■ **WHAT YOU HAVE TO DO**
Copy the first line of the material below and every later line through the line containing "PI = math.pi", without any other output.

┄┄┄┄┄┄┄┄┄┄┄┄┄┄┄┄┄┄┄┄

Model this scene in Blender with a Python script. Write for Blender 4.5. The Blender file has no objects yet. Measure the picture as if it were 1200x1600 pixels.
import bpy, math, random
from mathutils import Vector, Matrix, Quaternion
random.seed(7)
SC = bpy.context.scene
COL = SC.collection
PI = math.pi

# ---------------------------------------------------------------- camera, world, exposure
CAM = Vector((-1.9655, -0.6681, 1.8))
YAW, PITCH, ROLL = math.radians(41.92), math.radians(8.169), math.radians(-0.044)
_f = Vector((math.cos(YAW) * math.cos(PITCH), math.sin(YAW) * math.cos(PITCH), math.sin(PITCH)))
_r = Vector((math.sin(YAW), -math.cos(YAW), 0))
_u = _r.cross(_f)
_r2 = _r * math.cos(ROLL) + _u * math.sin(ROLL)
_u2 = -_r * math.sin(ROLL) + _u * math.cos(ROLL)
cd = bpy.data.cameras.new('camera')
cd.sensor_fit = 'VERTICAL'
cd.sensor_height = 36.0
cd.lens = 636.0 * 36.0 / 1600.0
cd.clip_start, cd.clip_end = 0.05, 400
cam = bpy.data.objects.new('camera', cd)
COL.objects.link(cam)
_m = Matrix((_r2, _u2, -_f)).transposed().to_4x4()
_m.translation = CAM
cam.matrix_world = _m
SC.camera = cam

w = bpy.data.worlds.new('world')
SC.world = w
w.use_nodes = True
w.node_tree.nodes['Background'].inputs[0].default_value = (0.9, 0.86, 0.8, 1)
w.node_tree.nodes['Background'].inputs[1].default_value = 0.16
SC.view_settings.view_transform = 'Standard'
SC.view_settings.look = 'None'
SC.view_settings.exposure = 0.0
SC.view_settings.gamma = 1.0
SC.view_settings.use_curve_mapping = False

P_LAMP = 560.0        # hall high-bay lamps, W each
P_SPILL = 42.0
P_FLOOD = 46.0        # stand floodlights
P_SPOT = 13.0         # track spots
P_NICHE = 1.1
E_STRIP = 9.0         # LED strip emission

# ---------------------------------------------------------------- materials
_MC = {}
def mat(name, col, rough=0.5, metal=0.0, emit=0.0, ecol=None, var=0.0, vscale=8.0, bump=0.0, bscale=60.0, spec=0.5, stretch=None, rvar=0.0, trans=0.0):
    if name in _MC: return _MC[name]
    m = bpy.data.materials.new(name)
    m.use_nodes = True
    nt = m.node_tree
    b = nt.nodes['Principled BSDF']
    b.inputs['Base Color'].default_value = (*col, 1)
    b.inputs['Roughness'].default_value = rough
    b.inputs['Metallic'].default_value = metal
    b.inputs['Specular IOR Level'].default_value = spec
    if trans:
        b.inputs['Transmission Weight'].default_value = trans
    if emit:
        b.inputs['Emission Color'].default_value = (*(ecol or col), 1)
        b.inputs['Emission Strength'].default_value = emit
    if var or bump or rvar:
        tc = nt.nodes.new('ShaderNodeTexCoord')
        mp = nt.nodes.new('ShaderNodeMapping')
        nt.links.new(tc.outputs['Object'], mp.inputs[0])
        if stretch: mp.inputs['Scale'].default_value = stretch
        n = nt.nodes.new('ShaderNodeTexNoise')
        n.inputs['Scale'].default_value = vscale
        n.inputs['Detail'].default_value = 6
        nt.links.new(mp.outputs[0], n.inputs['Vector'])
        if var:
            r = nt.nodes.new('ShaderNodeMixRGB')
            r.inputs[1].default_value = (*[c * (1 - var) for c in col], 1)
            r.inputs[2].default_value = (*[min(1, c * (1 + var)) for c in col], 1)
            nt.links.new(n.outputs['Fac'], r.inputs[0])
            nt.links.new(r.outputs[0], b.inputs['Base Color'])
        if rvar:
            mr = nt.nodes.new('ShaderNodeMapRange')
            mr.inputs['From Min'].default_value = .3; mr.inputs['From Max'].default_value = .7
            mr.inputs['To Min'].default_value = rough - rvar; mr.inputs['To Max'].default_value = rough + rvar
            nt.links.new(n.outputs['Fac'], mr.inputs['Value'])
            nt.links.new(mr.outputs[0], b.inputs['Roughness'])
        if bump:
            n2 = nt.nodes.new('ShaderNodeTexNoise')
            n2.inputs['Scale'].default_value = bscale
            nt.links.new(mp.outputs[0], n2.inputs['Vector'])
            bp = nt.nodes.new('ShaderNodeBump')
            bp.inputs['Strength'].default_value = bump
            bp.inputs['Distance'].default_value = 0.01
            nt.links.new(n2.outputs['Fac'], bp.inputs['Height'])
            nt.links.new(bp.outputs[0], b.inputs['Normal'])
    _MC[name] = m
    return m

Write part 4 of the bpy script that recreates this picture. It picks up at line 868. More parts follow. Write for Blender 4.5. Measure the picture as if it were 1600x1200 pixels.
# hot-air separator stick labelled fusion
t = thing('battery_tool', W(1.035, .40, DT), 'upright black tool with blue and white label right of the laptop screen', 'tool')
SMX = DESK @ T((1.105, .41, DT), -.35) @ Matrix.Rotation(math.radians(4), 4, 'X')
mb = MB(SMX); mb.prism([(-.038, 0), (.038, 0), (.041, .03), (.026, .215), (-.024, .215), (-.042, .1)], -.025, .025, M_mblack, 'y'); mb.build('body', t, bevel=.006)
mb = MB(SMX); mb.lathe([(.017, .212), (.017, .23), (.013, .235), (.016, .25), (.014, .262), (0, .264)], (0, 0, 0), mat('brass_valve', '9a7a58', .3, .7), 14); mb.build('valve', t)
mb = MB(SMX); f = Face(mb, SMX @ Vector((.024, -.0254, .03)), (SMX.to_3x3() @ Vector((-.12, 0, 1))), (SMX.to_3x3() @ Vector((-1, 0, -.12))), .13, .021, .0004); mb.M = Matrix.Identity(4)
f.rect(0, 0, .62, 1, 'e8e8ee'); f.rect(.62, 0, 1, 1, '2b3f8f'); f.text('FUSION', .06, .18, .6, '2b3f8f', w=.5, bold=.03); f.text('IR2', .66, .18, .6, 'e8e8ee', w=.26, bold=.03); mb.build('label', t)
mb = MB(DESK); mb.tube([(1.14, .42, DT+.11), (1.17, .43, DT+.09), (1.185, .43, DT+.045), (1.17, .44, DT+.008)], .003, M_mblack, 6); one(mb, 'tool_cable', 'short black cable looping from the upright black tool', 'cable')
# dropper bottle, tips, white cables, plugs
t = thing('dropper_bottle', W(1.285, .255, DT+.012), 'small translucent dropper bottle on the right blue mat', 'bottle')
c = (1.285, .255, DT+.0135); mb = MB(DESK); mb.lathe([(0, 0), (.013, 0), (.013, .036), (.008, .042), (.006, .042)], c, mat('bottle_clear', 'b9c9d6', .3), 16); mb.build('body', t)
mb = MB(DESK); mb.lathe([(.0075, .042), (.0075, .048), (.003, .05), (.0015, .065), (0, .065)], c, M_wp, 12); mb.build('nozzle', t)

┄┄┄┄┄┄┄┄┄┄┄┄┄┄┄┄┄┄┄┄

■ **EXERCISE ANSWER**
Model this scene in Blender with a Python script. Write for Blender 4.5. The Blender file has no objects yet. Measure the picture as if it were 1200x1600 pixels.
import bpy, math, random
from mathutils import Vector, Matrix, Quaternion
random.seed(7)
SC = bpy.context.scene
COL = SC.collection
PI = math.pi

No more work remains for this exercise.